Magnetic field strength, $B=0.15 \,T$

Charge on the electron, $e=1.6 \times 10^{-19} \,C$

Mass of the electron, $m=9.1 \times 10^{-31}\, kg$

Potential difference, $V =2.0\, kV =2 \times 10^{3} \,V$

Thus, kinetic energy of the electron $=e V$

$\Rightarrow e V=\frac{1}{2} m v^{2}$

$v=\sqrt{\frac{2 e V}{m}}\dots(i)$

Where,

$v=$ Velocity of the electron

$(a)$ Magnetic force on the electron provides the required centripetal force of the electron. Hence, the electron traces a circular path of radius $r$ Magnetic force on the electron is given by the relation,$ Bev$

Centripetal force $=\frac{m v^{2}}{r}$

$\therefore B e v=\frac{m v^{2}}{r}$

$r=\frac{m v}{B e}\dots(ii)$

From equations $(i)$ and $(ii)$, we get

$r=\frac{m}{B e}\left[\frac{2 e V}{m}\right]^{1 / 2}$

$=\frac{9.1 \times 10^{-31}}{0.15 \times 1.6 \times 10^{-19}} \times\left(\frac{2 \times 1.6 \times 10^{-19} \times 2 \times 10^{3}}{9.1 \times 10^{-31}}\right)^{1 / 2}$

$=100.55 \times 10^{-5}$

$=1.01 \times 10^{-3} \,m$

$=1\, m,m$

Hence, the electron has a circular trajectory of radius $1.0\, m\,m$ normal to the magnetic field.

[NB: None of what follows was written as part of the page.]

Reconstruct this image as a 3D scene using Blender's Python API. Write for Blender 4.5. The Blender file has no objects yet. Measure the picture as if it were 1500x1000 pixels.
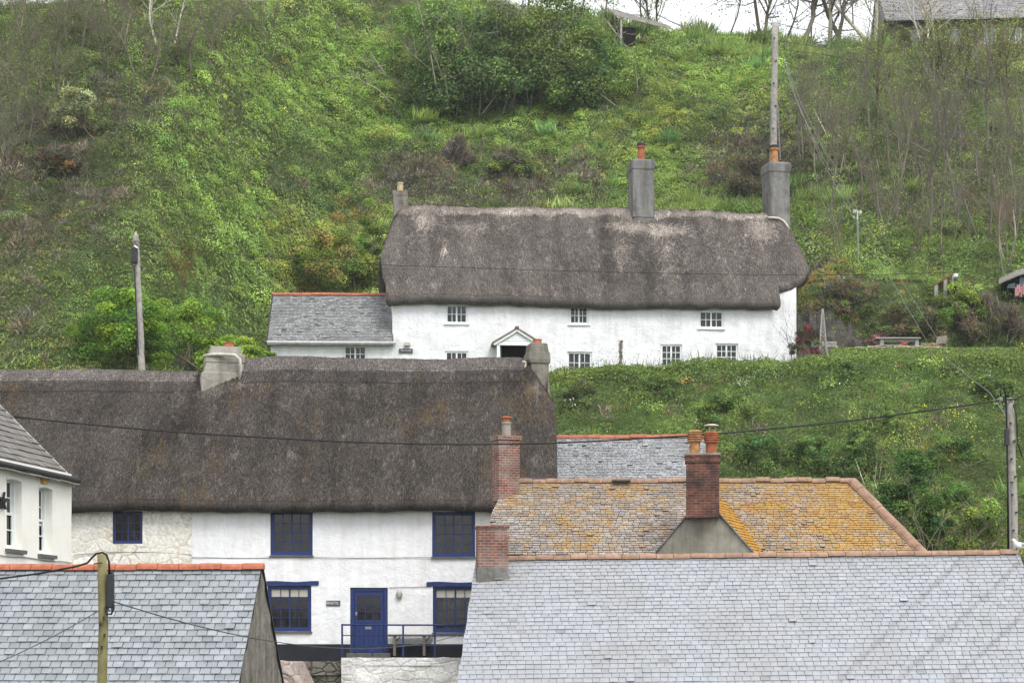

$(b)$ When the field makes an angle $\theta$ of $30^{\circ}$ with initial velocity, the initial velocity will be, $v_{1}=v \sin \theta$

From equation $(ii)$, we can write the expression for new radius as:

$r_{1}=\frac{m v_{1}}{B e}$

$=\frac{m v \sin \theta}{B e}$

$=\frac{9.1 \times 10^{-31}}{0.15 \times 1.6 \times 10^{-19}} \times\left[\frac{2 \times 1.6 \times 10^{-19} \times 2 \times 10^{3}}{9 \times 10^{-31}}\right]^{\frac{1}{2}} \times \sin 30^{\circ}$

$=0.5 \times 10^{-3}\, m$

$=0.5 \,m\,m$

Hence, the electron has a helical trajectory of radius $0.5 \,m\,m$, with axis of the solenoid along the magnetic field direction.